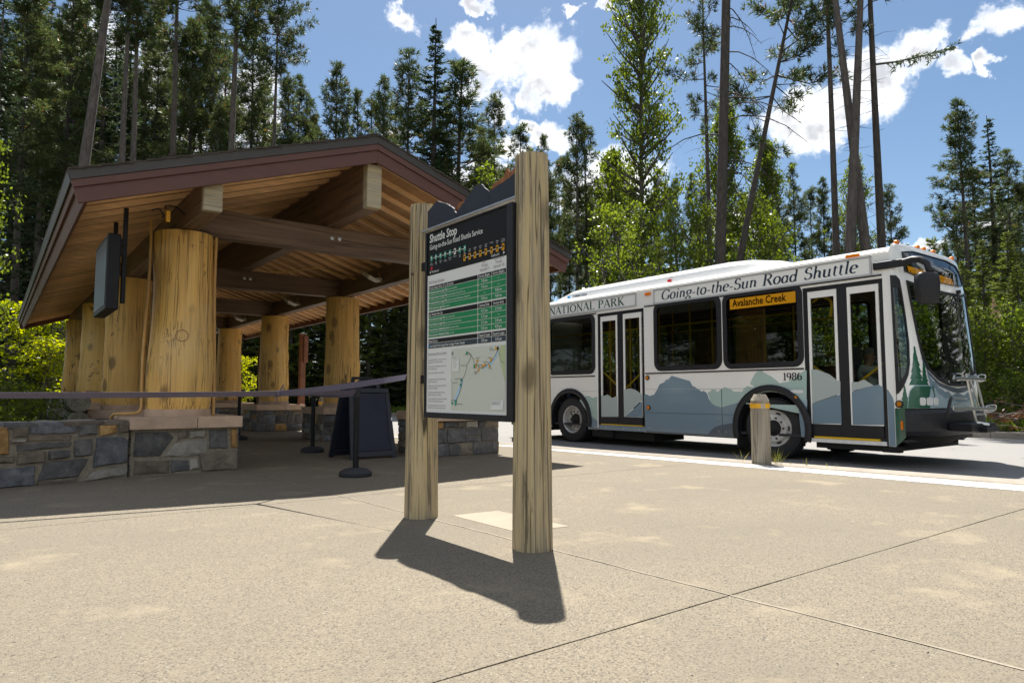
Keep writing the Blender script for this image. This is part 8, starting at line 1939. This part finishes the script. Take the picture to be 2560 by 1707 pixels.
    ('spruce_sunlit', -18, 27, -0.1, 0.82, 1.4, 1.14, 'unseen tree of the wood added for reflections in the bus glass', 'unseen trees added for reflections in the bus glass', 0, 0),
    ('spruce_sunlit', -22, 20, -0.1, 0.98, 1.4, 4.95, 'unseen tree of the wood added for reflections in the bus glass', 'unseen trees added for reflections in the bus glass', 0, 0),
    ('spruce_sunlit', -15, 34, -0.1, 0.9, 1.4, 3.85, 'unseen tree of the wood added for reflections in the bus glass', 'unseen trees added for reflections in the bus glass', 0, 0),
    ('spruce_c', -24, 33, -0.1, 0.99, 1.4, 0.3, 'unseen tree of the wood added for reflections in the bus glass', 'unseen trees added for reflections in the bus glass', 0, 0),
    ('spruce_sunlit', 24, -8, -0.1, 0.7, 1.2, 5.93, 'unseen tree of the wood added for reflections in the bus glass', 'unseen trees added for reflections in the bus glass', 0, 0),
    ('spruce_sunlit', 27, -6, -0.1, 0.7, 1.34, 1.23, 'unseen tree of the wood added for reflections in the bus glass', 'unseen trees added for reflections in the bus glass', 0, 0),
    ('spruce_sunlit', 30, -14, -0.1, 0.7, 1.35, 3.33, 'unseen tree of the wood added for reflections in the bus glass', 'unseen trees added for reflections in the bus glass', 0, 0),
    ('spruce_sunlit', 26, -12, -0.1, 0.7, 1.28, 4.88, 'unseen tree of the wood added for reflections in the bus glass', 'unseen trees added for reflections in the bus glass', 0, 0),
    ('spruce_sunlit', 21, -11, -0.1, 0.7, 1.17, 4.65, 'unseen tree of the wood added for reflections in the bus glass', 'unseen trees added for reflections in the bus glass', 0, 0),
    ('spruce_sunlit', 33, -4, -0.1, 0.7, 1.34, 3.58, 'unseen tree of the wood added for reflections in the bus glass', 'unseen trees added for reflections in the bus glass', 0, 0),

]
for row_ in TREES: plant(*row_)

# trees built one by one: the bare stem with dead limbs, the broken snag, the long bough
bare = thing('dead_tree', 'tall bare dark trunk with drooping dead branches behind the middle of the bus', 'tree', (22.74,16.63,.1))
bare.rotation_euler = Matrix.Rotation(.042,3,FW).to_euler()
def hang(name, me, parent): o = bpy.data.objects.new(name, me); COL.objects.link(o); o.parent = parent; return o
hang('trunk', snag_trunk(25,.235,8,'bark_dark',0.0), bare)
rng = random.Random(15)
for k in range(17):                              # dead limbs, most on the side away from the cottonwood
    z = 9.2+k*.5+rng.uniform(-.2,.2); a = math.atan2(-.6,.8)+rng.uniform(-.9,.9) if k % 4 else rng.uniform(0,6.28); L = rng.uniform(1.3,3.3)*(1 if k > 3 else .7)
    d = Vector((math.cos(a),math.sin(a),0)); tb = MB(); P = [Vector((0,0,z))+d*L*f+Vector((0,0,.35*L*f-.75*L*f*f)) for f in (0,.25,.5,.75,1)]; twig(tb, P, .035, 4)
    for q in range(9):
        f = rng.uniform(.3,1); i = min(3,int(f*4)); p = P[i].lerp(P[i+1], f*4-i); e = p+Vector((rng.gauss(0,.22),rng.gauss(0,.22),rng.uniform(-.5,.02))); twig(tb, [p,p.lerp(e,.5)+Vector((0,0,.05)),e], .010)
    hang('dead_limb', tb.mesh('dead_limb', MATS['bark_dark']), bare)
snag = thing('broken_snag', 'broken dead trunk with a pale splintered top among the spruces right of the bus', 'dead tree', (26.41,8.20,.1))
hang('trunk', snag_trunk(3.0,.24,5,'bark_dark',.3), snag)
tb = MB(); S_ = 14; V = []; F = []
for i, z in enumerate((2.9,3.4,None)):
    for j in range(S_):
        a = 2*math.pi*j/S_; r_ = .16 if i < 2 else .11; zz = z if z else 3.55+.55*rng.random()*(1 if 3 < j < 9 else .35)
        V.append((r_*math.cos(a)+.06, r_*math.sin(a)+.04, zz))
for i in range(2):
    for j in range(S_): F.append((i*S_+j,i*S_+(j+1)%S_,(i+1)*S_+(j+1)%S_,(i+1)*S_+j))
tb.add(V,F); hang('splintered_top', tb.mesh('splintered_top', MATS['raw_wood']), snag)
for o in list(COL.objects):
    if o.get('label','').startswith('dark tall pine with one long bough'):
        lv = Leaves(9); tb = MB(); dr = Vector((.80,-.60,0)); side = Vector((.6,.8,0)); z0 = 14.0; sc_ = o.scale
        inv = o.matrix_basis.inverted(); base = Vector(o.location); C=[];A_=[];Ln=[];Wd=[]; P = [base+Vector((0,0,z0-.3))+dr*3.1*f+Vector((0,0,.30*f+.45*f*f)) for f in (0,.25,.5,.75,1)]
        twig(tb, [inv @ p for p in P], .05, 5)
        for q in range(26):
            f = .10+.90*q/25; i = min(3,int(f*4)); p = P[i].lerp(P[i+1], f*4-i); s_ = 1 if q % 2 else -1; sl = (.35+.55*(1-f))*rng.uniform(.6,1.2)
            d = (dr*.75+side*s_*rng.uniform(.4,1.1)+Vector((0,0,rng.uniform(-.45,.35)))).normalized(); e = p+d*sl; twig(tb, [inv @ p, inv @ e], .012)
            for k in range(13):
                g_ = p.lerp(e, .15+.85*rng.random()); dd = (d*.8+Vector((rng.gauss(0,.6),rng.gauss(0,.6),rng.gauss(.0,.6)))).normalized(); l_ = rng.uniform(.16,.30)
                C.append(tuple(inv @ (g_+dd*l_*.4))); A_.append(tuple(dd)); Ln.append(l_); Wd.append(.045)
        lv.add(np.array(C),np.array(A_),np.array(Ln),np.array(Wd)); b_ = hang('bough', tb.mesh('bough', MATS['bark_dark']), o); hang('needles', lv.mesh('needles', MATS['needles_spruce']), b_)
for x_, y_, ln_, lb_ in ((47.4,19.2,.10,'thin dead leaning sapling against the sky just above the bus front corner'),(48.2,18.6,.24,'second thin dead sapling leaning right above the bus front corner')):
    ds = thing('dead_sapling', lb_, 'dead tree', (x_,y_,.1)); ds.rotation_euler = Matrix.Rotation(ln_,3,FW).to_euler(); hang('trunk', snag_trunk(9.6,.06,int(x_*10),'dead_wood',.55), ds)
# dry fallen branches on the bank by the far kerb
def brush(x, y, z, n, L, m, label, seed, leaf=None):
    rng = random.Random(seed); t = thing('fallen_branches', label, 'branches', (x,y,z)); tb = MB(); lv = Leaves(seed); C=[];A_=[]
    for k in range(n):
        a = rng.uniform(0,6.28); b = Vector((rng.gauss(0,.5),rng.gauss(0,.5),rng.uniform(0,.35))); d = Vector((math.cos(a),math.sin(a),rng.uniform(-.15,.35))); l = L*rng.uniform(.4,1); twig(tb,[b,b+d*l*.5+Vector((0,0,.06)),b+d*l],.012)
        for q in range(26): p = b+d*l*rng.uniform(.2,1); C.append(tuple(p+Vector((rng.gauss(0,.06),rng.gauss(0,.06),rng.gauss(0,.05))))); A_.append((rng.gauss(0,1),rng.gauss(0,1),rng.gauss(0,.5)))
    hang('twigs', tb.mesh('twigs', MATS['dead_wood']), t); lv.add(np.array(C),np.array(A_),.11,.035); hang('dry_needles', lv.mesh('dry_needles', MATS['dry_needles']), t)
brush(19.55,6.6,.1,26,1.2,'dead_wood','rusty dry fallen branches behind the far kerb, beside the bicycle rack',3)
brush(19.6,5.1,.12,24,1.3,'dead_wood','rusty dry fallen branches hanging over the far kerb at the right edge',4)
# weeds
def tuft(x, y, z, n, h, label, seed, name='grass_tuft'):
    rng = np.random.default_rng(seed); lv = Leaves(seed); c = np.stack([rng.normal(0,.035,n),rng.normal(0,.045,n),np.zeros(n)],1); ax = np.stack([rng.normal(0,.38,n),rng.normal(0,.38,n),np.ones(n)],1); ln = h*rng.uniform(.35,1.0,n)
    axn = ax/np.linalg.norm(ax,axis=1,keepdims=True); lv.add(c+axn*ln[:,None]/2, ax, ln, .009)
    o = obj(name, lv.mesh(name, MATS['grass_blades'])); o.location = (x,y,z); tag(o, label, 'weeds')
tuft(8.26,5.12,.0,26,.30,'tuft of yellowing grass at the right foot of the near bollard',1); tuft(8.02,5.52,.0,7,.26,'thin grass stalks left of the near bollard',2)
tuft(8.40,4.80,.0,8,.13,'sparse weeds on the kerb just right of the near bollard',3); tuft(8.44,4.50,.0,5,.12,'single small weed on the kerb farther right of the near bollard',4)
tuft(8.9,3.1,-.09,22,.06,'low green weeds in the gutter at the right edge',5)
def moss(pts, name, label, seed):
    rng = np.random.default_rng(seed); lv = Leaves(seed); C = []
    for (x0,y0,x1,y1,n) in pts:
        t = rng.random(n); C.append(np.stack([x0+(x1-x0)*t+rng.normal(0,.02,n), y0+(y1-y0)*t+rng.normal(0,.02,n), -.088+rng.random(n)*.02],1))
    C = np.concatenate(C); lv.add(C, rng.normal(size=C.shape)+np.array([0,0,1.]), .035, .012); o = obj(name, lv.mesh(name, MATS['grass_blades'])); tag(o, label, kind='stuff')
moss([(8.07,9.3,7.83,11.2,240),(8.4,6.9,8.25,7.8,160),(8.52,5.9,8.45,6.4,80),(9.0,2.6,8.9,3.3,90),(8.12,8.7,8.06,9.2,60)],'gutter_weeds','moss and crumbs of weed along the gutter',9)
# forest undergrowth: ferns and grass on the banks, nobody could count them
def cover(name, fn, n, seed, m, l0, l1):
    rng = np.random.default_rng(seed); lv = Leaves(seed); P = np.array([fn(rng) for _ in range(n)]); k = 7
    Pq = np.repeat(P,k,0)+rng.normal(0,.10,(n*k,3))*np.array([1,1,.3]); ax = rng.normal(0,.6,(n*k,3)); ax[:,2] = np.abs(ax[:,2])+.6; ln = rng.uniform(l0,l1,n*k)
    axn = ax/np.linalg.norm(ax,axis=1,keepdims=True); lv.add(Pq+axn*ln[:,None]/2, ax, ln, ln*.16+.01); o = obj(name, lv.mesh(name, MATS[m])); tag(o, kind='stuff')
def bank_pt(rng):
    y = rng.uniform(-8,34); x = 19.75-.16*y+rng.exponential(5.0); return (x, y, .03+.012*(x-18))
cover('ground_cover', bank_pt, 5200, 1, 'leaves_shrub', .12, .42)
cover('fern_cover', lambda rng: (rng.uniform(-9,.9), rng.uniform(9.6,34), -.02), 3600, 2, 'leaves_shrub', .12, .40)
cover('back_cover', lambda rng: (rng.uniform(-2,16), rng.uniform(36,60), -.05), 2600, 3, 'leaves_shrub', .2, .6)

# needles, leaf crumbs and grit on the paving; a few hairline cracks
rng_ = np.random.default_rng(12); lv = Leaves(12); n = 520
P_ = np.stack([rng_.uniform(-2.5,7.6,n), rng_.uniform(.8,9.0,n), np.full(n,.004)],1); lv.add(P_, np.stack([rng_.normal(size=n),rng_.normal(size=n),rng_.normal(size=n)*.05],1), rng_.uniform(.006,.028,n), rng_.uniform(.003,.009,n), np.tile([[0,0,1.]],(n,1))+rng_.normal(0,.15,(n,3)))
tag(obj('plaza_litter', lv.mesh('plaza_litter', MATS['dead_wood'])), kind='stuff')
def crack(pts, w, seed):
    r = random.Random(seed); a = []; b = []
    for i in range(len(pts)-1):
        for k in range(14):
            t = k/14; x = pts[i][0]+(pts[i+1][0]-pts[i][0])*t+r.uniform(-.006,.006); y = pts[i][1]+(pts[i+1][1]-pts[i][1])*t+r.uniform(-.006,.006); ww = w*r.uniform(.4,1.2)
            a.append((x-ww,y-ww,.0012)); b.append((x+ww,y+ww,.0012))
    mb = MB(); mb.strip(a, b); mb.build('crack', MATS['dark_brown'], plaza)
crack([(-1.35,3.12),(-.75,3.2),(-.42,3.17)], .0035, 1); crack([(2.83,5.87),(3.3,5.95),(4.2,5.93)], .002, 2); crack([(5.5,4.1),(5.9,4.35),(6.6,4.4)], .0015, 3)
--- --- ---
• **Aim**: Pictures excluded, repeat exactly the lines from the top of the material through the line with "for row_ in TREES: plant(*row_)", including both of those lines.

• **Answer to the exercise**:
Keep writing the Blender script for this image. This is part 8, starting at line 1939. This part finishes the script. Take the picture to be 2560 by 1707 pixels.
    ('spruce_sunlit', -18, 27, -0.1, 0.82, 1.4, 1.14, 'unseen tree of the wood added for reflections in the bus glass', 'unseen trees added for reflections in the bus glass', 0, 0),
    ('spruce_sunlit', -22, 20, -0.1, 0.98, 1.4, 4.95, 'unseen tree of the wood added for reflections in the bus glass', 'unseen trees added for reflections in the bus glass', 0, 0),
    ('spruce_sunlit', -15, 34, -0.1, 0.9, 1.4, 3.85, 'unseen tree of the wood added for reflections in the bus glass', 'unseen trees added for reflections in the bus glass', 0, 0),
    ('spruce_c', -24, 33, -0.1, 0.99, 1.4, 0.3, 'unseen tree of the wood added for reflections in the bus glass', 'unseen trees added for reflections in the bus glass', 0, 0),
    ('spruce_sunlit', 24, -8, -0.1, 0.7, 1.2, 5.93, 'unseen tree of the wood added for reflections in the bus glass', 'unseen trees added for reflections in the bus glass', 0, 0),
    ('spruce_sunlit', 27, -6, -0.1, 0.7, 1.34, 1.23, 'unseen tree of the wood added for reflections in the bus glass', 'unseen trees added for reflections in the bus glass', 0, 0),
    ('spruce_sunlit', 30, -14, -0.1, 0.7, 1.35, 3.33, 'unseen tree of the wood added for reflections in the bus glass', 'unseen trees added for reflections in the bus glass', 0, 0),
    ('spruce_sunlit', 26, -12, -0.1, 0.7, 1.28, 4.88, 'unseen tree of the wood added for reflections in the bus glass', 'unseen trees added for reflections in the bus glass', 0, 0),
    ('spruce_sunlit', 21, -11, -0.1, 0.7, 1.17, 4.65, 'unseen tree of the wood added for reflections in the bus glass', 'unseen trees added for reflections in the bus glass', 0, 0),
    ('spruce_sunlit', 33, -4, -0.1, 0.7, 1.34, 3.58, 'unseen tree of the wood added for reflections in the bus glass', 'unseen trees added for reflections in the bus glass', 0, 0),

]
for row_ in TREES: plant(*row_)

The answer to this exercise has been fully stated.